Estoy consciente de que respecto a la honorabilidad de un intelectual que uno tome como referente confiable puede haber ocasionalmente dudas sobre él por parte de otros o incluso se puede aducir un relativismo donde la diferencia entre intelectuales se reduzca a la palabra de uno contra otro, lo que invalidaría este criterio de honorabilidad dejándolo todo a un choque de inteligencias para argumentar, de manera que tan válido sería apoyarse en Jorge Castañeda que en Eduardo Galeano, por poner un ejemplo. Mi posición es que sin desdeñar que el primero sujeto pudiera tener de algún modo buenas razones ante un problema determinado y que el segundo pudiera estar equivocado, no se trata de que la supuesta decencia de uno sea suficiente para darle la razón en sí mismo, aunque percibamos que esté equivocado; o por el contrario, que la también supuesta indecencia del otro sea per se un obstáculo infranqueable para regatearle que esté en lo correcto, pues como ya se mencionó, la actitud moral personal del intelectual es sólo un criterio a considerar, pero no el único, pues hay que analizar los argumentos con base en el contexto, los antecedentes, las omisiones, la lógica, los datos reales, etc.

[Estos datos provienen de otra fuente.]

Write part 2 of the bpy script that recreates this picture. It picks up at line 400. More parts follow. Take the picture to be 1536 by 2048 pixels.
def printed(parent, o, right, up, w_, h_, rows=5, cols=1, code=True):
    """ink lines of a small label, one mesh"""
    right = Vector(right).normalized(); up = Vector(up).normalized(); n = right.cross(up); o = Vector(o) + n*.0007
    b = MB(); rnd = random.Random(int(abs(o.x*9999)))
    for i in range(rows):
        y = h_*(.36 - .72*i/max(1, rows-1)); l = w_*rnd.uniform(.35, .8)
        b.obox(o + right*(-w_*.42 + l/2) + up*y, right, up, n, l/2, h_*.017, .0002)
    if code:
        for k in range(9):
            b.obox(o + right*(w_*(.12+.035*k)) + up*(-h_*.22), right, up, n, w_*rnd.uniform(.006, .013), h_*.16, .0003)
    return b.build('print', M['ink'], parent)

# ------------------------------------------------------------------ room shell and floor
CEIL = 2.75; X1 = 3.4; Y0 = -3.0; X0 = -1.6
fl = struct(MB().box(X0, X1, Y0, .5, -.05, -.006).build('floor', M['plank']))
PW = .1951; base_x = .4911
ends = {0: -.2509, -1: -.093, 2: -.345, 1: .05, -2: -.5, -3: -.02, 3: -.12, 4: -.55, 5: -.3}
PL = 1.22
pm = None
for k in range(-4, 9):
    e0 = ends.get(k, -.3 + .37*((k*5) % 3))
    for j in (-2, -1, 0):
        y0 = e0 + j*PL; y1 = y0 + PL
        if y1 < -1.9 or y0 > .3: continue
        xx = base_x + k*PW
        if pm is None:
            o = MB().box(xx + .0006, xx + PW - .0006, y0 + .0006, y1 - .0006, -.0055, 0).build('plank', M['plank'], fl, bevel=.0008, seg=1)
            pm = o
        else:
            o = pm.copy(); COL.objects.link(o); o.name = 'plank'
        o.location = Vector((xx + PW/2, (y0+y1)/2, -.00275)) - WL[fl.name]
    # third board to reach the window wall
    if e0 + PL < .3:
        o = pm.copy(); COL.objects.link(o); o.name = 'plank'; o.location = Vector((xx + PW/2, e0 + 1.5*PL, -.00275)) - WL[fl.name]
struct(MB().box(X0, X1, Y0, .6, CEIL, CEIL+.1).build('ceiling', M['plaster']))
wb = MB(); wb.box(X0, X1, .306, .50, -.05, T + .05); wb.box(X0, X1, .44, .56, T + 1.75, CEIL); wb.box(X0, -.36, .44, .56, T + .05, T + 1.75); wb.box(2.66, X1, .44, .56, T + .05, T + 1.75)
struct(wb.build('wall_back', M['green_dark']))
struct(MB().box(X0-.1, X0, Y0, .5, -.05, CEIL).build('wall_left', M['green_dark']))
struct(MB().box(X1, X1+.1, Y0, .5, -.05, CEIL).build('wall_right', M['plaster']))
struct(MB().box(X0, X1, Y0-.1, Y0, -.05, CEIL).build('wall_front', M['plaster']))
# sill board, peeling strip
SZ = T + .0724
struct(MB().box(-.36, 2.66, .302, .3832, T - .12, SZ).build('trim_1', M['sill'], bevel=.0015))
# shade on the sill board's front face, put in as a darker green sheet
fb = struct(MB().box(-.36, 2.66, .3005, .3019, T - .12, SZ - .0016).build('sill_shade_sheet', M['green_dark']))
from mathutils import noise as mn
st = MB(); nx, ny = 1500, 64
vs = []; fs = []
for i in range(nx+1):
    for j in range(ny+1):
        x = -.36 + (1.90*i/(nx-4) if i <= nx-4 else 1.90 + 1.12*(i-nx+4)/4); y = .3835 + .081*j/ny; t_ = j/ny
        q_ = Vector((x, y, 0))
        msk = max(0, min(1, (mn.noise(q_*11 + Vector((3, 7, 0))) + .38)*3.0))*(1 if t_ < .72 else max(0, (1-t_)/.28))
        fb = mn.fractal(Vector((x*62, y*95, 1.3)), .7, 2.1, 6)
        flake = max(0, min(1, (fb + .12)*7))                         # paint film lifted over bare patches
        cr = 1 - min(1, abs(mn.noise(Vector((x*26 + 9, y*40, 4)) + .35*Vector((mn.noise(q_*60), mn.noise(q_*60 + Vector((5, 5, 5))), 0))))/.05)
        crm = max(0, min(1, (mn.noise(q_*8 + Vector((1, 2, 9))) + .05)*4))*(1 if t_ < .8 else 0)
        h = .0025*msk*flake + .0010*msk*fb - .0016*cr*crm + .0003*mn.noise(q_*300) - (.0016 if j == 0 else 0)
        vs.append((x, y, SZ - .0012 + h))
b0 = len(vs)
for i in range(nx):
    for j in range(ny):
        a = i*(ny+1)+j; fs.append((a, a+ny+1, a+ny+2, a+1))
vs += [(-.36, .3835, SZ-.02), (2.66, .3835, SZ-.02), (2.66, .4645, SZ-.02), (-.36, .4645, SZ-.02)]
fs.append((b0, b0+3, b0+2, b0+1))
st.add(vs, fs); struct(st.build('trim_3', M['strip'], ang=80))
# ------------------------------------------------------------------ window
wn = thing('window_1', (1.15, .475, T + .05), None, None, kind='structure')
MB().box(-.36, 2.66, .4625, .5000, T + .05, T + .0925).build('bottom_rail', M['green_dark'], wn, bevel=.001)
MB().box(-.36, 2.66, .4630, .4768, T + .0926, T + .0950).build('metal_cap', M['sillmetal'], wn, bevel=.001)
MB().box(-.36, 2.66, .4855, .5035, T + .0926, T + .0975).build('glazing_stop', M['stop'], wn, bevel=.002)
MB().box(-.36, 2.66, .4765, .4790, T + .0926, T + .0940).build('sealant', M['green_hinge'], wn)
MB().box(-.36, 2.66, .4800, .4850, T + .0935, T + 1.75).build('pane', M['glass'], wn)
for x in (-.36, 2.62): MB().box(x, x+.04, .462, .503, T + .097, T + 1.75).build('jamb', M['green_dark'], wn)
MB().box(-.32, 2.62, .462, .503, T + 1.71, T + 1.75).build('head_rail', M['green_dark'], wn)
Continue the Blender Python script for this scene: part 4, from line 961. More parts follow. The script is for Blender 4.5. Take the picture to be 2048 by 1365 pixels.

Sin embargo en cuanto a la calidad moral del intelectual, me parece pertinente traer a colación a Juan Jacobo Rousseau quien en una parte del Contrato Social, se refería a unos aduladores del Rey de Francia Luis XIII, diciendo que eran unos mercenarios que adulaban al Rey diciéndole no la verdad sino lo que él quería oír, afirmando que la verdad suele poner al intelectual del lado del pueblo, pero que éste no da becas, ni chambas, ni pensiones, lo cual explica la precaria existencia de intelectuales independientes. En este sentido, los intelectuales ligados al poder, si bien pueden ser muy inteligentes y eruditos, suelen ponderar las canonjías que el poder les brinda, lo que provocaría un sesgo en sus análisis y los llevaría a muchos de ellos a actuar como intelectuales orgánicos del poder. No significa –hay que insistir- en que haya que descalificarlos de antemano, pero si desconfiar de sus intenciones. Desde el otro lado, un intelectual independiente y progresista no por ese sólo hecho tiene siempre la razón, pero el no tener compromisos con el poder lo pone –creo yo- en mejores condiciones de alcanzar la verdad.
Finalmente, es necesario que los intereses que uno defienda sean auténticamente universales, que se orienten al beneficio o interés común, pues es muy fácil reclamar democracia y libertad para todos, pero que en la práctica éstos sean patrimonio de una minoría. Es decir, deben existir condiciones que permitan que estos valores no estén secuestrados por unos cuantos. Conciliar dichos valores con la realidad, significa que de hecho y de derecho nadie tenga más poder sobre los demás, pues no se puede conciliar los afanes de lucro que por definición son privados y egoístas, con este tipo de valores cuya naturaleza es general y generosa. En este sentido, no me parece que sea compatible aceptar el dominio de unos sobre otros, con la verdad o la razón, pues como decía Jürgen Habermas, el conocimiento siempre está ligado al interés, esto es, que no hay un saber desinteresado, pero hay de intereses a intereses, pues no es lo mismo tener interés por perpetuar el dominio de una minoría sobre la mayoría, que el interés por la emancipación de todos.